The clincher for UT was a recommendation from the victim.

“I know my cousin Daniel on a personal level and I believe that he has been very remorseful towards me,” she wrote in a letter obtained by the Bristol Herald Courier. “We are now working on rebuilding our relationship, hoping to become a family like before.”

Daniel Hood said of his cousin: “I think that shows the type of character she has. ... She could have just as easily come out and opposed my going into college.”

Sanico was tried as an adult and is now serving a 10-year prison sentence at Northwest Correctional Complex in Tiptonville, Tenn. Daniel Hood wound up in the custody of the Department of Children’s Services.

His detention began at a rehabilitation center at Mountain View Youth Development Center in Dandridge, Tenn. From there, he was transferred to the group home in west Knoxville.

The other juvenile offenders were chauffeured by van to a public school each day and after classes would hang around the group home. But Allyn Hood wanted none of that for his son. As a bail bondsman, he knew a life of crime likely awaited his son if he had too much empty time on his hands.

First, Hood enrolled his son at the private Catholic school in an effort to distance him from the group home residents. The same van that shuttled students to the public school shipped Daniel Hood to Catholic.

Then, the father hatched a plan to keep his son busy – football.

“I figured the more he was involved in sports, the more he would be away from the group home,” Allyn Hood said.

Two years ago, Daniel Hood was able to leave the group home but continued attending Catholic.

In a week, he’ll accept his diploma with a 3.8 grade-point average and then start playing football for the Volunteers.

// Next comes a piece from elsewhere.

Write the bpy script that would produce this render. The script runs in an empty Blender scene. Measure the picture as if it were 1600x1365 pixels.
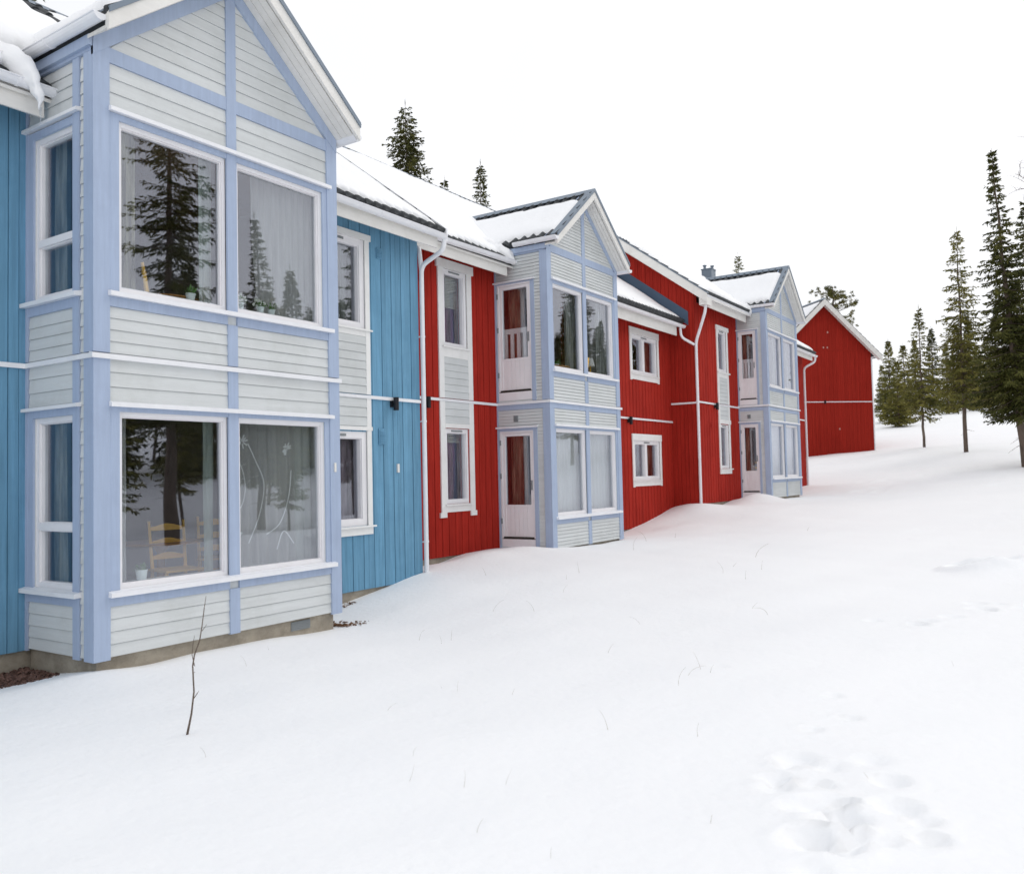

“Not only is it Tennessee, but you’re also playing in the Southeast Conference,” Daniel Hood said.

His father, also a former teacher, knew the UT scholarship would draw intense scrutiny, both by the media and in Internet chat rooms.

“I feel like if he went to UT as a dance student or just to study law there or something, there wouldn’t have been nothing said at all,” Allyn Hood said. “But because it’s football ...”

His son said his crime taught him empathy and how to relate to others with troubled pasts.

“It’s tough to have your picture on the front page of the newspapers,” Daniel Hood said, “but with anything, you can either be angry with it or you can let it go and learn from it.”